De outro lado, a inclusão proporciona aos administradores e demais colaboradores das empresas a oportunidade de eliminar preconceitos que porventura existam no seu meio corporativo, além de contribuir para uma melhor qualidade de vida dessas pessoas.
Foram ainda mostradas normas presentes no ordenamento jurídico brasileiro que buscam amparar o direito das pessoas com deficiência ao trabalho, traduzindo-se num grande avanço legislativo.
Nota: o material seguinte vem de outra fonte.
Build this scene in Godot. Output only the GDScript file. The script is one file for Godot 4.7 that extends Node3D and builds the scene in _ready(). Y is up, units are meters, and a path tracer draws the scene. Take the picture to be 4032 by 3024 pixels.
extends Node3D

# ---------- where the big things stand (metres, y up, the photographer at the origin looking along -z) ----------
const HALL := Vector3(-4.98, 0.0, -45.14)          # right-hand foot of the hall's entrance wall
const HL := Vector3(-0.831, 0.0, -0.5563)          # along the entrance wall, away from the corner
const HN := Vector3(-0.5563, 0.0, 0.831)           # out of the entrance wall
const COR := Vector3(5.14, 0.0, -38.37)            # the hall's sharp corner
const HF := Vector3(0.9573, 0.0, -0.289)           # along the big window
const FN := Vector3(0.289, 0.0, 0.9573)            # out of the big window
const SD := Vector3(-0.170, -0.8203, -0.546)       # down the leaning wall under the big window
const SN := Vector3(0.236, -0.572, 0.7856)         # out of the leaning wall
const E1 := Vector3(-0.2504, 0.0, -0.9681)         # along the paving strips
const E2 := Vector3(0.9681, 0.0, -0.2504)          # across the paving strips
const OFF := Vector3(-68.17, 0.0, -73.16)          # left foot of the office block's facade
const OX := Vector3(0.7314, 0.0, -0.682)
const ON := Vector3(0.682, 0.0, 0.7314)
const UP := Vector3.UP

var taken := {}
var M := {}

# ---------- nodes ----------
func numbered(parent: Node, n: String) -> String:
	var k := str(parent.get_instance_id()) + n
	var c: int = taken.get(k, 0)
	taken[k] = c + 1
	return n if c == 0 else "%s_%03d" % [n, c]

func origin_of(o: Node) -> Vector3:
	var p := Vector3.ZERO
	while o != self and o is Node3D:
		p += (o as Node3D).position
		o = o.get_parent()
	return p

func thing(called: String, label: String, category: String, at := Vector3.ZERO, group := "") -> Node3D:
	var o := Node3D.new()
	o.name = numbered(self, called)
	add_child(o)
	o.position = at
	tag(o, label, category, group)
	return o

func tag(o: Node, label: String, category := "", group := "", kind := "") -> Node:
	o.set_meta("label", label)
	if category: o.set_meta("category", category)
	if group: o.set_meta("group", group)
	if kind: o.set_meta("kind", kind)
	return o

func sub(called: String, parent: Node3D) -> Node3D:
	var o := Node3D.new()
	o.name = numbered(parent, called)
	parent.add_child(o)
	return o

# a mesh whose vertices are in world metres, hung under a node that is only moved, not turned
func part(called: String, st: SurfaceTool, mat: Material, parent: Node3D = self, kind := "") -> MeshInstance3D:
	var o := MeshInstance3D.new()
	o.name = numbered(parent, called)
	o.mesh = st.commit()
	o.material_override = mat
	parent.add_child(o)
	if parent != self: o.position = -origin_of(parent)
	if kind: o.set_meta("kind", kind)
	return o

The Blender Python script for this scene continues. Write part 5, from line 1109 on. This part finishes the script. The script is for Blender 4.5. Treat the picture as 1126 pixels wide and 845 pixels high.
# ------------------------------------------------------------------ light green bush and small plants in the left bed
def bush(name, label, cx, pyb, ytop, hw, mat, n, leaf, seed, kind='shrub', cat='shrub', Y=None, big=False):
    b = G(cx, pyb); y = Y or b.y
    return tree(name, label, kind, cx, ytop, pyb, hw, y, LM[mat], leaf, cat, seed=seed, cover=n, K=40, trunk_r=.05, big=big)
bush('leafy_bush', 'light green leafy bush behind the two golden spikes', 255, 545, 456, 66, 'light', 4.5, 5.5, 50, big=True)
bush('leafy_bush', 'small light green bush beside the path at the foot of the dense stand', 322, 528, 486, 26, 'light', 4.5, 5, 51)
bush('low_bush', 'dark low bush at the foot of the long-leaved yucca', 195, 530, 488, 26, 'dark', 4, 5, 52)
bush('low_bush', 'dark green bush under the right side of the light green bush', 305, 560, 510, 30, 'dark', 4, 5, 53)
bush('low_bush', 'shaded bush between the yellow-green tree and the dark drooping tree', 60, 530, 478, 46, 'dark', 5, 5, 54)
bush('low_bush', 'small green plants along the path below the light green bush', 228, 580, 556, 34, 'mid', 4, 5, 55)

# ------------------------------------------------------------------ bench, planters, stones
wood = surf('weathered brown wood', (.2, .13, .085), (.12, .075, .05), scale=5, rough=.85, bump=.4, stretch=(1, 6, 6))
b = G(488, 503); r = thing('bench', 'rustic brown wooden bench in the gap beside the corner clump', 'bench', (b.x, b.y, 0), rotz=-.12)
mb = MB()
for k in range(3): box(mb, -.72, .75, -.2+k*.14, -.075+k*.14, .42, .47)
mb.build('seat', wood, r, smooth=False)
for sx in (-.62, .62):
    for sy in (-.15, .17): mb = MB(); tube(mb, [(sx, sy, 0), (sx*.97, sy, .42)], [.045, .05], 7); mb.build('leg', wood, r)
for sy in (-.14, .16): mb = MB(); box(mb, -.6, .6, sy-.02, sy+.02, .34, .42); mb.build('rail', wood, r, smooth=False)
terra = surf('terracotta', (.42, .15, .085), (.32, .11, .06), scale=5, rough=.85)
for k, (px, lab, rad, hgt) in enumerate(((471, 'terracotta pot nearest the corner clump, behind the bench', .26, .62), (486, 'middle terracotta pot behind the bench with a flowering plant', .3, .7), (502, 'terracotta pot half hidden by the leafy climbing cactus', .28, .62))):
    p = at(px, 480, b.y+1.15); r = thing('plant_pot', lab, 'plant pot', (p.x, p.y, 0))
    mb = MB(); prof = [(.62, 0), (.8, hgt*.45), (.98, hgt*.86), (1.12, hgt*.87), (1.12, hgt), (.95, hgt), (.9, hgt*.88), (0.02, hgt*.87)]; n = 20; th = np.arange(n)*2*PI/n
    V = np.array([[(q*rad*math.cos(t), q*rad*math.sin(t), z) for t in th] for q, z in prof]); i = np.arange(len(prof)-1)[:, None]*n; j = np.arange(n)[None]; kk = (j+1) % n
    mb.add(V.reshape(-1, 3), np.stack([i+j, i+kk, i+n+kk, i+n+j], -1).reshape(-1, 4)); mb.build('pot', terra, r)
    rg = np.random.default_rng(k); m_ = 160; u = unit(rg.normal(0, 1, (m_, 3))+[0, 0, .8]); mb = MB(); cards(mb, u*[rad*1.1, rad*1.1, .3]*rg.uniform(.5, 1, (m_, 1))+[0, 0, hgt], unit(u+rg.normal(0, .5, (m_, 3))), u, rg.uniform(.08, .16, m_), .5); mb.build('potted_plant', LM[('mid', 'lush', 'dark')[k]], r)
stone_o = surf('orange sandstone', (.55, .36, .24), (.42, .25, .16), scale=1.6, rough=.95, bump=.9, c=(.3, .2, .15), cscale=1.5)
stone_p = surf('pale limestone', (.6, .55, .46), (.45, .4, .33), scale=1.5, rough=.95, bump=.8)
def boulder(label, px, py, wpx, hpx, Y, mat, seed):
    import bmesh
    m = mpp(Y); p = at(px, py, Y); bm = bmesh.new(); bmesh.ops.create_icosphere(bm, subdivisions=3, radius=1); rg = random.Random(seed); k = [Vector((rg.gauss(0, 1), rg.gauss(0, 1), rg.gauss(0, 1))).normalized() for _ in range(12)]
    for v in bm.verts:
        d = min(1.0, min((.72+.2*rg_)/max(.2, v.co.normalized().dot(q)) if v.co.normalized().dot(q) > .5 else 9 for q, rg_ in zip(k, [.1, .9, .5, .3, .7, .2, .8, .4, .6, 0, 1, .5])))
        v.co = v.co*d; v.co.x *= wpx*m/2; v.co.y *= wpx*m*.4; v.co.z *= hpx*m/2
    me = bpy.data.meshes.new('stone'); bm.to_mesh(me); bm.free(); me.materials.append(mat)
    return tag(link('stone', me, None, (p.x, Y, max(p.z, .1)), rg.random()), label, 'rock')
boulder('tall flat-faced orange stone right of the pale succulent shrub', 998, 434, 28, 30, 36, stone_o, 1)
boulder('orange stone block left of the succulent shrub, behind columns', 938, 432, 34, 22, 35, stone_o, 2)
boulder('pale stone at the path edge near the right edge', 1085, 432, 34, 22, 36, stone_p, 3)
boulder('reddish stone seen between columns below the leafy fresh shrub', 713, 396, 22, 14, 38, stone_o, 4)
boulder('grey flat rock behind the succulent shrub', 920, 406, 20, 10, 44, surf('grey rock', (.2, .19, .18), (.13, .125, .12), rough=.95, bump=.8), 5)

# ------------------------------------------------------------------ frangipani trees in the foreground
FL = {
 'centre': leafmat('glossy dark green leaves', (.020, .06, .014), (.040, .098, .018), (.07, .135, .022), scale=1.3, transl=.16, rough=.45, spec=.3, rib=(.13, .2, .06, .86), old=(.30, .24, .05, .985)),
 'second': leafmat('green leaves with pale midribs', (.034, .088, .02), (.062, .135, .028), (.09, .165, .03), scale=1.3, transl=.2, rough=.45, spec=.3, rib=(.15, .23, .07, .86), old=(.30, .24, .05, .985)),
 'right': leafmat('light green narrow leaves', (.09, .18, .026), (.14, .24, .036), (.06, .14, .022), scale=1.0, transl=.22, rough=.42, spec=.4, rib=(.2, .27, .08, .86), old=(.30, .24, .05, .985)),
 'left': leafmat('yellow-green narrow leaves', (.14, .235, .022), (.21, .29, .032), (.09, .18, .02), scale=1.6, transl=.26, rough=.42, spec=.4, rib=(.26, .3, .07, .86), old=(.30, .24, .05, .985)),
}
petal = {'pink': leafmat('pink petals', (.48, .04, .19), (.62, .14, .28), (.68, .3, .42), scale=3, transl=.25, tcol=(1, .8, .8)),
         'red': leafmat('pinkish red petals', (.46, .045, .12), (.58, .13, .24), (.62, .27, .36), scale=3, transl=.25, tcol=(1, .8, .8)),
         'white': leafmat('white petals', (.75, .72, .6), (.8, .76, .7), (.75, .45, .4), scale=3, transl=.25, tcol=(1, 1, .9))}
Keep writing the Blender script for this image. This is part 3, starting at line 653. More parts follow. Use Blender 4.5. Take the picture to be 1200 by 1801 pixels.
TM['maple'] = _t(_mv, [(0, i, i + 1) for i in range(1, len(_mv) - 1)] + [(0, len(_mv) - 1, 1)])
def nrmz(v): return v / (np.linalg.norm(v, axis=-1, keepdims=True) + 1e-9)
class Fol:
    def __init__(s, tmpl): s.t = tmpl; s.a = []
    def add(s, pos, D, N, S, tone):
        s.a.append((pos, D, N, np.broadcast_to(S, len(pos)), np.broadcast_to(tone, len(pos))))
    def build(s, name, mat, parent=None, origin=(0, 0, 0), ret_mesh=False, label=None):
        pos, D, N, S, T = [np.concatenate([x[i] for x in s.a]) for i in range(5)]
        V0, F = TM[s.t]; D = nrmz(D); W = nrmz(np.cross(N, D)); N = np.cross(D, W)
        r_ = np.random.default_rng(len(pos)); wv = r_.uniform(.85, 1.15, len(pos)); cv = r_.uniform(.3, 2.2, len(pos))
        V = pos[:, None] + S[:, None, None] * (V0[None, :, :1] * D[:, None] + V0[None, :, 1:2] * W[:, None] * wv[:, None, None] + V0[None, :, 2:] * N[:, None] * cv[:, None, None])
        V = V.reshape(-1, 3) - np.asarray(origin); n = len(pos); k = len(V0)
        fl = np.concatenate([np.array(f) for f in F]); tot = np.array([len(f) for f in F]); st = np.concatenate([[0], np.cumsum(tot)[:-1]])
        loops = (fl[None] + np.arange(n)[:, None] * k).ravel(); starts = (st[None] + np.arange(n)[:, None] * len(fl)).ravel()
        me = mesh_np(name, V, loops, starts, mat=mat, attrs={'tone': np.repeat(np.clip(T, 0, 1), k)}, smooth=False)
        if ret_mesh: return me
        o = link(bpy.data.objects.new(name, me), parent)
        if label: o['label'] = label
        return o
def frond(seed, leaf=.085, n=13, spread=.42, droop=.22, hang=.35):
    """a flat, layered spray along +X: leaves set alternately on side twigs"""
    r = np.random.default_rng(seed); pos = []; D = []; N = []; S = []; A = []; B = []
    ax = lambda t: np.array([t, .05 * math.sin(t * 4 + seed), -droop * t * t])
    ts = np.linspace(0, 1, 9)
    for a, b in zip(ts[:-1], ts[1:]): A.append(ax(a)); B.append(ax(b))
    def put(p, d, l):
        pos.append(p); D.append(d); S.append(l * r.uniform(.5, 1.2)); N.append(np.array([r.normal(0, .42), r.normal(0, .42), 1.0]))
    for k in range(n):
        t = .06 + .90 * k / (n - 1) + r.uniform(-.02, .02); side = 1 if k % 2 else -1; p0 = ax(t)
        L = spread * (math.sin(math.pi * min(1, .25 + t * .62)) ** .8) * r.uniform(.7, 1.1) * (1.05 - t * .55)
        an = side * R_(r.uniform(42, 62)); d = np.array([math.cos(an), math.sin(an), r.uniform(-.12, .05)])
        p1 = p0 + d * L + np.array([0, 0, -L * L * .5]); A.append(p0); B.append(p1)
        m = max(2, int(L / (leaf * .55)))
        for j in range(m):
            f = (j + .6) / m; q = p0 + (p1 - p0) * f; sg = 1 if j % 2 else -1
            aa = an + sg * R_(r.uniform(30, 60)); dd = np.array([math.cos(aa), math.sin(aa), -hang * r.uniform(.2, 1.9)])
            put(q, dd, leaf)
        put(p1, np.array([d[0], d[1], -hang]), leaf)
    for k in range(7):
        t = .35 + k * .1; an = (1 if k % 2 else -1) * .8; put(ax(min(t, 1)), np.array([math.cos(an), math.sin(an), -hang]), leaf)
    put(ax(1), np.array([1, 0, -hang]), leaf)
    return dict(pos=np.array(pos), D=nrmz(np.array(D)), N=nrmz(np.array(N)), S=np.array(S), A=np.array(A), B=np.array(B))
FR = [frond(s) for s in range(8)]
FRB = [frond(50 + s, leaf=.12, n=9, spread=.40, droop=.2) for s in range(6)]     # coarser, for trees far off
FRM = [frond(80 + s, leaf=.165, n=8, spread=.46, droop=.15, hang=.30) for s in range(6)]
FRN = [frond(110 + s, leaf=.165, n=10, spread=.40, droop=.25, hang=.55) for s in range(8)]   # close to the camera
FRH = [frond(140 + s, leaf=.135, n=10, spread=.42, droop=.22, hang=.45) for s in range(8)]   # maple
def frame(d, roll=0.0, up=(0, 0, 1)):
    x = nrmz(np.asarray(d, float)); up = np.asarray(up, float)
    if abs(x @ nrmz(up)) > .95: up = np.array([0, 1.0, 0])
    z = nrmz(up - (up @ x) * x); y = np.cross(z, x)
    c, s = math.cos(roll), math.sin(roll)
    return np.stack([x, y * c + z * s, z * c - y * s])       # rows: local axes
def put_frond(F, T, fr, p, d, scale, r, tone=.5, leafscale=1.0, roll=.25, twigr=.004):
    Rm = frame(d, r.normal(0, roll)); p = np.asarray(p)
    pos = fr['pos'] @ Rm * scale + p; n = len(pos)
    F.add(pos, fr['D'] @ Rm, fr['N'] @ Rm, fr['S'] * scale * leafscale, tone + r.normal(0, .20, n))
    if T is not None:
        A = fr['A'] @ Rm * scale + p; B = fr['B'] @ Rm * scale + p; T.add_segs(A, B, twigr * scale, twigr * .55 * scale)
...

Porém, ainda existe muito a ser conquistado.
Referências
BRASIL. Constituição da República Federativa do Brasil de 1988. in Vade Mécum Compacto de direito RIDEEL. São Paulo: Rideel, 2012.
BRASIL. Decreto nº 6.949 de 25 de agosto de 2009. Promulga a Convenção Internacional Sobre os Direitos das Pessoas com Deficiência e seu Protocolo Facultativo, assinados em Nova York, em 30 de março de 2007. Disponível em: < http://www.planalto.gov.br/ccivil_03/_Ato2007-2010/2009/Decreto/D6949.htm>. Acesso em 02 jan. 2017.
BOBBIO, Norberto. A Era dos Direitos. Rio de Janeiro: Elsevier, 2004.
CISZEWSKI, Ana Cláudia Vieira de Oliveira. O trabalho da Pessoa Portadora de Deficiência. São Paulo: LTr, 2005.
FONSECA, Ricardo Tadeu Marques da. O trabalho da Pessoa com Deficiência e a Lapidação dos Direitos Humanos: o Direito do Trabalho, Uma Ação Afirmativa. São Paulo: LTr, 2006.
BARROSO, Luís Roberto. A Dignidade da Pessoa Humana no Direito Constitucional Contemporâneo: Natureza Jurídica, Conteúdos Mínimos e Critérios de Aplicação. Mimeografado, dezembro de 2010.